Star Pitch

Late 2011, early 2012 I helped one solution sales team refine their pitch.

The boss told me that client storytelling in front of prospects was thin on the ground.

I asked each in turn to regale me. Wax lyrical about their favourite tale of customer success. Deliver a snappy story about where and how we’d made someone’s life better.

The longest was an eyelid-sapping 7 minutes 14 seconds long.

As people of my age might say in England, Jacka-bleedin-nory.

At the time, the person concerned immediately put their hands up to acknowledge the state of what they’d just done. Namely, that the audience after were not much wiser as to why we’d been winners.

So the good news was that we had something upon which to build.

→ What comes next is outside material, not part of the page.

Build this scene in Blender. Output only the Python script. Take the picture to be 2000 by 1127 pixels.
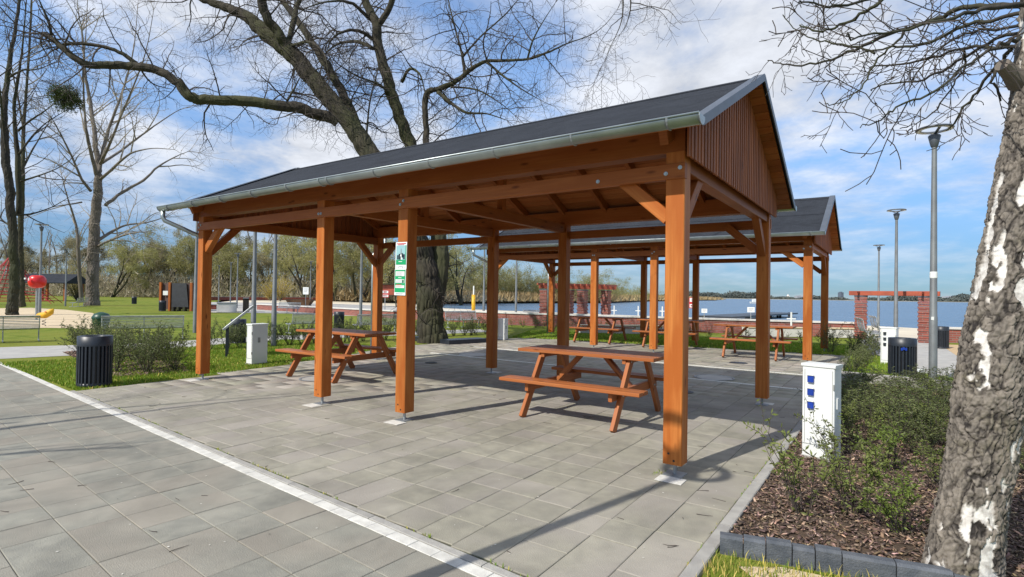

A top technique I like to share I blogged on a couple of years back, as found  – astoundingly – from the world of HR. Easy to remember too, as it’s four elements’ capital letters spell out the mnemonic ‘star’.

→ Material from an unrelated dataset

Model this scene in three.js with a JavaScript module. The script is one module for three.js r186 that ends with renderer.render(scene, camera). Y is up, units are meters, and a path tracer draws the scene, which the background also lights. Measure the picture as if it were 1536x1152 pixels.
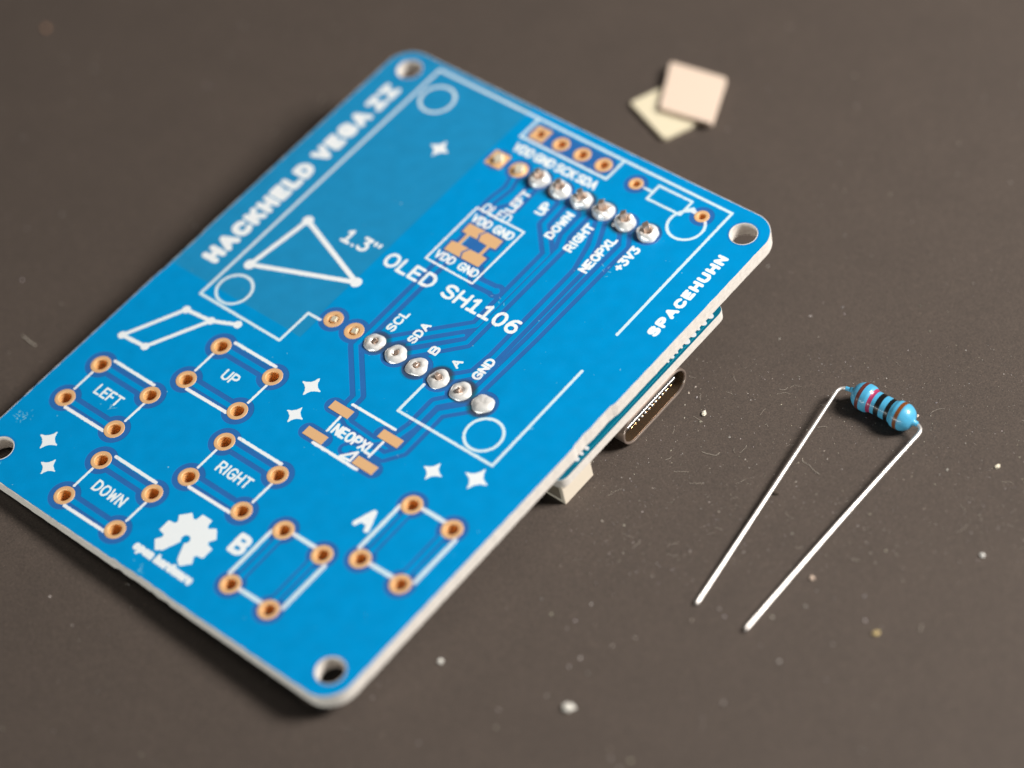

A trio of stand-out areas for improvement nearly always occur during such an exercise. Even for the most accomplished of sales vets.

Narration

Salespeople seem prone to slip into a ‘they said, we said, they said, we said’ routine. The to-and-fros the deal went through take precedence over what the plan turned out to be.

Reason

The core issue (or if you prefer, problem) that needed addressing rarely gets explicitly spelled out.

Punch

The end has little impact. In extreme cases there’s an uncomfortable energy drain towards rambling nothingness.

All of these can be fixed, and the lucky thing is, just twenty minutes can kickstart the change required.